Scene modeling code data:

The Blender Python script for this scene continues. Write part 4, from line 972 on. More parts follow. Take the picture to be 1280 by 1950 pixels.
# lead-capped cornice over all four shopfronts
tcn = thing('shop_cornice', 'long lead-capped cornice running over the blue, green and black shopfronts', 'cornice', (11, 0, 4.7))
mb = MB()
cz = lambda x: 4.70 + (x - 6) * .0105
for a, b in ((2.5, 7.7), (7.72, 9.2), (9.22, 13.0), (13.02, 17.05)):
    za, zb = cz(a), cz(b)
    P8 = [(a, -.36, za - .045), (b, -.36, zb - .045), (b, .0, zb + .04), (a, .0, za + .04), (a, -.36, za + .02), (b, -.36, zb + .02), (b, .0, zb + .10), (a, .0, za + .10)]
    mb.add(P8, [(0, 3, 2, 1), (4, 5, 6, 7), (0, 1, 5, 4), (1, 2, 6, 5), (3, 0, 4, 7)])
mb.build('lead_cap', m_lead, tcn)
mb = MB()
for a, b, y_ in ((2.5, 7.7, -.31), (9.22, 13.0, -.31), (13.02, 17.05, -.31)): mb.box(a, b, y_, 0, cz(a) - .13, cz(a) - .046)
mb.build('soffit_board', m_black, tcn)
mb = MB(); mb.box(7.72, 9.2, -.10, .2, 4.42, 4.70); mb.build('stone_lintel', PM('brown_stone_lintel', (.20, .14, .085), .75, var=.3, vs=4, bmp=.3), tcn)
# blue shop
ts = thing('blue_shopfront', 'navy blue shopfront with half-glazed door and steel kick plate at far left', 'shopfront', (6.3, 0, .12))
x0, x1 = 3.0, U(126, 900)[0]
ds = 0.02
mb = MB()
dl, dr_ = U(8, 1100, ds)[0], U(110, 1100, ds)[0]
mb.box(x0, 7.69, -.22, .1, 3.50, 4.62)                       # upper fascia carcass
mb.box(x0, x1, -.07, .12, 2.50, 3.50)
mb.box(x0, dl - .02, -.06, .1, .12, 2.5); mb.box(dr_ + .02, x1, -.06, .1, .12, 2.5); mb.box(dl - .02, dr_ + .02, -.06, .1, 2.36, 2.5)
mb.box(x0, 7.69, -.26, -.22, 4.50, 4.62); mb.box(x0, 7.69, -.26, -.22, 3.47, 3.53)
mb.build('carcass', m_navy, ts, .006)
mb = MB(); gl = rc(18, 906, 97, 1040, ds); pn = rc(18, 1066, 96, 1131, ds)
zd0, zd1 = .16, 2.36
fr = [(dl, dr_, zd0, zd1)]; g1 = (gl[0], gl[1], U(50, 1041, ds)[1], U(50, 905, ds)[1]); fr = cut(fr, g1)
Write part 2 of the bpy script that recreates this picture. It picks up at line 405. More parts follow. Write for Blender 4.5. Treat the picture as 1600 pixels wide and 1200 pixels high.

[WORK TO DO]:
Reproduce the complete data exactly as presented above.

[RIGHT ANSWER]:
The Blender Python script for this scene continues. Write part 4, from line 972 on. More parts follow. Take the picture to be 1280 by 1950 pixels.
# lead-capped cornice over all four shopfronts
tcn = thing('shop_cornice', 'long lead-capped cornice running over the blue, green and black shopfronts', 'cornice', (11, 0, 4.7))
mb = MB()
cz = lambda x: 4.70 + (x - 6) * .0105
for a, b in ((2.5, 7.7), (7.72, 9.2), (9.22, 13.0), (13.02, 17.05)):
    za, zb = cz(a), cz(b)
    P8 = [(a, -.36, za - .045), (b, -.36, zb - .045), (b, .0, zb + .04), (a, .0, za + .04), (a, -.36, za + .02), (b, -.36, zb + .02), (b, .0, zb + .10), (a, .0, za + .10)]
    mb.add(P8, [(0, 3, 2, 1), (4, 5, 6, 7), (0, 1, 5, 4), (1, 2, 6, 5), (3, 0, 4, 7)])
mb.build('lead_cap', m_lead, tcn)
mb = MB()
for a, b, y_ in ((2.5, 7.7, -.31), (9.22, 13.0, -.31), (13.02, 17.05, -.31)): mb.box(a, b, y_, 0, cz(a) - .13, cz(a) - .046)
mb.build('soffit_board', m_black, tcn)
mb = MB(); mb.box(7.72, 9.2, -.10, .2, 4.42, 4.70); mb.build('stone_lintel', PM('brown_stone_lintel', (.20, .14, .085), .75, var=.3, vs=4, bmp=.3), tcn)
# blue shop
ts = thing('blue_shopfront', 'navy blue shopfront with half-glazed door and steel kick plate at far left', 'shopfront', (6.3, 0, .12))
x0, x1 = 3.0, U(126, 900)[0]
ds = 0.02
mb = MB()
dl, dr_ = U(8, 1100, ds)[0], U(110, 1100, ds)[0]
mb.box(x0, 7.69, -.22, .1, 3.50, 4.62)                       # upper fascia carcass
mb.box(x0, x1, -.07, .12, 2.50, 3.50)
mb.box(x0, dl - .02, -.06, .1, .12, 2.5); mb.box(dr_ + .02, x1, -.06, .1, .12, 2.5); mb.box(dl - .02, dr_ + .02, -.06, .1, 2.36, 2.5)
mb.box(x0, 7.69, -.26, -.22, 4.50, 4.62); mb.box(x0, 7.69, -.26, -.22, 3.47, 3.53)
mb.build('carcass', m_navy, ts, .006)
mb = MB(); gl = rc(18, 906, 97, 1040, ds); pn = rc(18, 1066, 96, 1131, ds)
zd0, zd1 = .16, 2.36
fr = [(dl, dr_, zd0, zd1)]; g1 = (gl[0], gl[1], U(50, 1041, ds)[1], U(50, 905, ds)[1]); fr = cut(fr, g1)
Write part 2 of the bpy script that recreates this picture. It picks up at line 405. More parts follow. Write for Blender 4.5. Treat the picture as 1600 pixels wide and 1200 pixels high.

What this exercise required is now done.